Kata-kata orang tua tersebut menghantuiku setiap hari, hampir berbulan-bulan aku memikirkannya. Semua terjadi sangat cepat, aku sudah tidak ingat lagi bagaimana, kenapa dan akhirnya aku memilih untuk kembali ke bangku kuliah. Kuputuskan untuk memilih jurusan sendiri dengan uang pas-pas, bahkan kurang, yang akhirnya di bantu oleh kekasihku yang sangat mendukung aku untuk kuliah lagi.
      Saat ini aku sudah berada di tahun ketiga bangku perkuliahan dengan pilihanku sendiri, semuanya berjalan lancar. Walaupun aku sudah tidak bersama kekasihku yang telah membuatku tersedak dan kubuat dia terdiam. Namun saat ini aku sudah bisa membagi waktu dengan kehidupan indieku, dan esok di tahun ke 4 aku yakin akan menyelesaikannya.
Datang dan Pergi
Cukup panjang, itulah kisahku dimana kemerdekaan selalu datang dan pergi. Ketika masa SD merdeka adalah dimana aku bisa bermain kemudian kemerdekaan itu pergi ketika aku harus belajar. Ketika masa SMP merdeka adalah dimana aku bisa bersenang-senang dengan teman kemudian kemerdekaan itu kembali pergi saat orang tuaku menjadi protektif. Ketika SMA, kemerdekaan itu hadir ketika aku dan orang tuaku sudah tidak lagi berkonflik kemudian kemerdekan itu pergi ketika aku harus berkonflik lagi dengan mereka.
Terus untuk apa kita merdeka jika ia akan pergi juga?
Seorang Biksu dari Thailand pernah berkata, kita hidup untuk mati.
Jangan terlarut akan suka karena duka akan datang.
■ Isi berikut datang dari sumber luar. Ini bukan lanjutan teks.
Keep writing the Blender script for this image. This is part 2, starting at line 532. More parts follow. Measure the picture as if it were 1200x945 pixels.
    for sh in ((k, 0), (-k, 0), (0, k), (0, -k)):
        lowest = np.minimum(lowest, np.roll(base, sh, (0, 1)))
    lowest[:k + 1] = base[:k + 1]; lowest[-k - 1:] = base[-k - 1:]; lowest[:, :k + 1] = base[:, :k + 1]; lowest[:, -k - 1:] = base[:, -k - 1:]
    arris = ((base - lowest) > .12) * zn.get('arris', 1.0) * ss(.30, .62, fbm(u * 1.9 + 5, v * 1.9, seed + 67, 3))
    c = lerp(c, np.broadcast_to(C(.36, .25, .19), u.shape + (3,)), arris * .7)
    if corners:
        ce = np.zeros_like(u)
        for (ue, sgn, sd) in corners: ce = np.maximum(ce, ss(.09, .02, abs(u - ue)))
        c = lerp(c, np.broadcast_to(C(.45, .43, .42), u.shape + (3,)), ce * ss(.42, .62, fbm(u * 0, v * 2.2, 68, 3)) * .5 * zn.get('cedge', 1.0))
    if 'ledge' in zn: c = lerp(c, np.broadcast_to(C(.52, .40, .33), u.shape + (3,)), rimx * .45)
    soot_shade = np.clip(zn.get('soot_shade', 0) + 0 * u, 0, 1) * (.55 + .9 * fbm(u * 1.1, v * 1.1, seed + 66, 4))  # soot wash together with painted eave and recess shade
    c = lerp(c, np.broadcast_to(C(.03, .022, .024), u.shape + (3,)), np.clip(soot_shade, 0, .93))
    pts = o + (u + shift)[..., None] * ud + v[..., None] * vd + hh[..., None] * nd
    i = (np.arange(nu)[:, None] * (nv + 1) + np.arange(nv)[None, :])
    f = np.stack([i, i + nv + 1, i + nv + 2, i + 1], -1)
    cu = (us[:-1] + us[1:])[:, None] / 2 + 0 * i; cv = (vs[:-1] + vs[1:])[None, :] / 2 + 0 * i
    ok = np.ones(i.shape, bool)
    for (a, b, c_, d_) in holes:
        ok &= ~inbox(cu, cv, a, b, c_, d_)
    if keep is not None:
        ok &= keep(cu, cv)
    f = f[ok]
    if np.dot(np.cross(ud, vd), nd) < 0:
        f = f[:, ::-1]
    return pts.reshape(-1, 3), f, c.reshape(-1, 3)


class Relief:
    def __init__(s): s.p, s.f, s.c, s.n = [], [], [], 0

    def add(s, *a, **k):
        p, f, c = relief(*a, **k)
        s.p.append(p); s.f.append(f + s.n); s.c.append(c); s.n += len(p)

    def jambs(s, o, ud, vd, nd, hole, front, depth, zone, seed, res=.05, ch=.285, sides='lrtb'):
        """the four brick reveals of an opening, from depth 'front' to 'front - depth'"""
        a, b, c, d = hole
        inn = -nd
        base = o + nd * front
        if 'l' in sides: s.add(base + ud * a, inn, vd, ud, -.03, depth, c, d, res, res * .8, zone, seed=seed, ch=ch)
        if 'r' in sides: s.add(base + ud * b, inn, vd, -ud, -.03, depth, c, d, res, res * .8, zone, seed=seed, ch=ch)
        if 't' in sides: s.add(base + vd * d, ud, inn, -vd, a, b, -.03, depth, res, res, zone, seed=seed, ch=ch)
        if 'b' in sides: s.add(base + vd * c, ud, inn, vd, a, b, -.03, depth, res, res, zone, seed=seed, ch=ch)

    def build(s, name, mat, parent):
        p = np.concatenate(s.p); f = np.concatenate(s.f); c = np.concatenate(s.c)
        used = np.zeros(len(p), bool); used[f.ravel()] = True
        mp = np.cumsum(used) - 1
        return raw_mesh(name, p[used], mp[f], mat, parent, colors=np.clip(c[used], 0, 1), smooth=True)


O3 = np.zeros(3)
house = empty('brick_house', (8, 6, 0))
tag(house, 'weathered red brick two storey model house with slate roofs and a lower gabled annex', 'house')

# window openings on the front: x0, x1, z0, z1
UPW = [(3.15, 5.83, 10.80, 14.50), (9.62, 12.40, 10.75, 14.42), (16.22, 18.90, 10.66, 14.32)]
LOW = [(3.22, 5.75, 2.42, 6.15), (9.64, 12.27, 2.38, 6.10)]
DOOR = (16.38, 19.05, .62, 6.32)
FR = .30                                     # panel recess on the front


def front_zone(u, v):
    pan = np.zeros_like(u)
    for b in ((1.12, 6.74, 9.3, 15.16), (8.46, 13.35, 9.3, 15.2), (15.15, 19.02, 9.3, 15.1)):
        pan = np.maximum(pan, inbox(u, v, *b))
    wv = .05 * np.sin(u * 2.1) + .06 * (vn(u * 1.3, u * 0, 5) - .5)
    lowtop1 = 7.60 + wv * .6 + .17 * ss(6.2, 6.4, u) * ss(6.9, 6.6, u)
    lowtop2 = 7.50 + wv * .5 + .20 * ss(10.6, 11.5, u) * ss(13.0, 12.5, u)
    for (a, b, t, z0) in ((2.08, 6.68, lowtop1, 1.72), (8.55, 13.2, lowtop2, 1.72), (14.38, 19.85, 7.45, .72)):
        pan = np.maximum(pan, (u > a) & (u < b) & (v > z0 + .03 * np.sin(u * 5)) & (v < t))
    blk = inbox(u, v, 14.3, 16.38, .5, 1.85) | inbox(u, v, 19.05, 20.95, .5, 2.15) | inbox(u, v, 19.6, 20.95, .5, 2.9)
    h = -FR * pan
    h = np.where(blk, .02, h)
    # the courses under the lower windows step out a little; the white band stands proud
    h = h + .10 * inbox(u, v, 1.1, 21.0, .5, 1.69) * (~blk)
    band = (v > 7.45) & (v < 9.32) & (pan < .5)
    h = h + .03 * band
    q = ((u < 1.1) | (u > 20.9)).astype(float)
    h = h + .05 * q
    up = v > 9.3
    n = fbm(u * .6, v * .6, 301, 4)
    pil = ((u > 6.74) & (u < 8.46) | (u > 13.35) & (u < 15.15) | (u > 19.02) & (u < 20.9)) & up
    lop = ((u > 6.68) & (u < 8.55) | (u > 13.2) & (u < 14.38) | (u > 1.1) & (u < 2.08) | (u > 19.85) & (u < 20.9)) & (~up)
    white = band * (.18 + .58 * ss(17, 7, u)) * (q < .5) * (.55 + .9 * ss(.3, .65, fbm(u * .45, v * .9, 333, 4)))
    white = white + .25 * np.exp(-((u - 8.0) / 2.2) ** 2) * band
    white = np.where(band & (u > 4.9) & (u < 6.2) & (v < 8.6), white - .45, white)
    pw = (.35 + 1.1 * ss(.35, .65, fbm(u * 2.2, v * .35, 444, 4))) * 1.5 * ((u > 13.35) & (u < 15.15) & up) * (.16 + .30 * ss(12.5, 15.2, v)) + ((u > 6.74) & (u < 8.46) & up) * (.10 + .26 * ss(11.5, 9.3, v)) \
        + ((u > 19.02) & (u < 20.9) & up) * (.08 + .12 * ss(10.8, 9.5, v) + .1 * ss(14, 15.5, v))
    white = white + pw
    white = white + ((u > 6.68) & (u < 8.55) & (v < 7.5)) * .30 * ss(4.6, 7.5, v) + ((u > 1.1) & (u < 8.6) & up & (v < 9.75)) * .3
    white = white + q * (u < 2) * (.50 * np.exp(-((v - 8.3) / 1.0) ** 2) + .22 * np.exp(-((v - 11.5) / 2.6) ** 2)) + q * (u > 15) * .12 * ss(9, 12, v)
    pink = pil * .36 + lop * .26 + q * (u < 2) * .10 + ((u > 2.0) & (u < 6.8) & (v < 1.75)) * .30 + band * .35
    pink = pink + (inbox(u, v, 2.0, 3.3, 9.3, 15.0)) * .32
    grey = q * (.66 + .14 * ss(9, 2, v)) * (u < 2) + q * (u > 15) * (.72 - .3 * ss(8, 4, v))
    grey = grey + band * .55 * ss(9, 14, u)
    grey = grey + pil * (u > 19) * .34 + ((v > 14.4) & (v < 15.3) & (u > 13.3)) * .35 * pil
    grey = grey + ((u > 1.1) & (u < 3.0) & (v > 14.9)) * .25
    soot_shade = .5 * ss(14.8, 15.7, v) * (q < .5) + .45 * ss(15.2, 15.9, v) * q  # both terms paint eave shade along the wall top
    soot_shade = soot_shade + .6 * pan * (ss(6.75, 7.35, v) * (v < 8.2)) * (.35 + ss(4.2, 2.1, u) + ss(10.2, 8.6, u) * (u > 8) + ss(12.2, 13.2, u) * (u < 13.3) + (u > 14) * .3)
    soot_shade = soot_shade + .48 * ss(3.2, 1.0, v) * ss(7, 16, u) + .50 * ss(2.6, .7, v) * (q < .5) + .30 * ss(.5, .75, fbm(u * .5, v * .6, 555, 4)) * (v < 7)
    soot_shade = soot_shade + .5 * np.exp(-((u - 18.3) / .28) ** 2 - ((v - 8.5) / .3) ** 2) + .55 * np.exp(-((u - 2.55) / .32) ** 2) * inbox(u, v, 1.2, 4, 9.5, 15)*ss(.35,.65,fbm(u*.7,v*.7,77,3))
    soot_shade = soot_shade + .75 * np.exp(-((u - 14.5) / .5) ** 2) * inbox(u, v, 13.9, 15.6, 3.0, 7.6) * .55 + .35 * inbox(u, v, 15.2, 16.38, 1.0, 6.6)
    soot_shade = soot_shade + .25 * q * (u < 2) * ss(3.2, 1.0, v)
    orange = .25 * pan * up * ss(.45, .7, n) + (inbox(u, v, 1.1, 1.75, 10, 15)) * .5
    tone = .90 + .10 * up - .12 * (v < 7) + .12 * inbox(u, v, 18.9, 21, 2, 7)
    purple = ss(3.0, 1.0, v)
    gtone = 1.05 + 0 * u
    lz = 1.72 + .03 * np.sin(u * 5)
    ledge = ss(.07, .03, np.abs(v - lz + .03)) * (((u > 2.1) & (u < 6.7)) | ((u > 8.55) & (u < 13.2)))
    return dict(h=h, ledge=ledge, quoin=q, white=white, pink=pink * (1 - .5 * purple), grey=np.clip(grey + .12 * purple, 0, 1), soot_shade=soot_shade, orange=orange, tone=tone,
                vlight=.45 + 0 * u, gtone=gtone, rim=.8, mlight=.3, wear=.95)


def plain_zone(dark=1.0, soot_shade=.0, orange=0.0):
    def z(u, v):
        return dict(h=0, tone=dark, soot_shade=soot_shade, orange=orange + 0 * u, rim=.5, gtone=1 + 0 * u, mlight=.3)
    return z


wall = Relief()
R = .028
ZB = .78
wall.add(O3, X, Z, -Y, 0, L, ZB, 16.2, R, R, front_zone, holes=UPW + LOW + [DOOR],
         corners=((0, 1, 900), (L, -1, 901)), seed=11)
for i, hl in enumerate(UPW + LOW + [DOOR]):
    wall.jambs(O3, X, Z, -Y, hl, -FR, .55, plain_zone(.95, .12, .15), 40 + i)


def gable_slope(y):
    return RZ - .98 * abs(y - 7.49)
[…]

Jangan terlarut akan duka karena suka akan datang.Â
Bagiku semua yang berkesan dan bermakna ialah proses diantara kedatangan dan kepergian, bukan ketika kita meraih kemerdekaan bukan juga ketika kita kehilangan kemerdekaan. Melainkan proses ketika meraih kemerdekaan dan proses kita kehilangan kemerdekaan.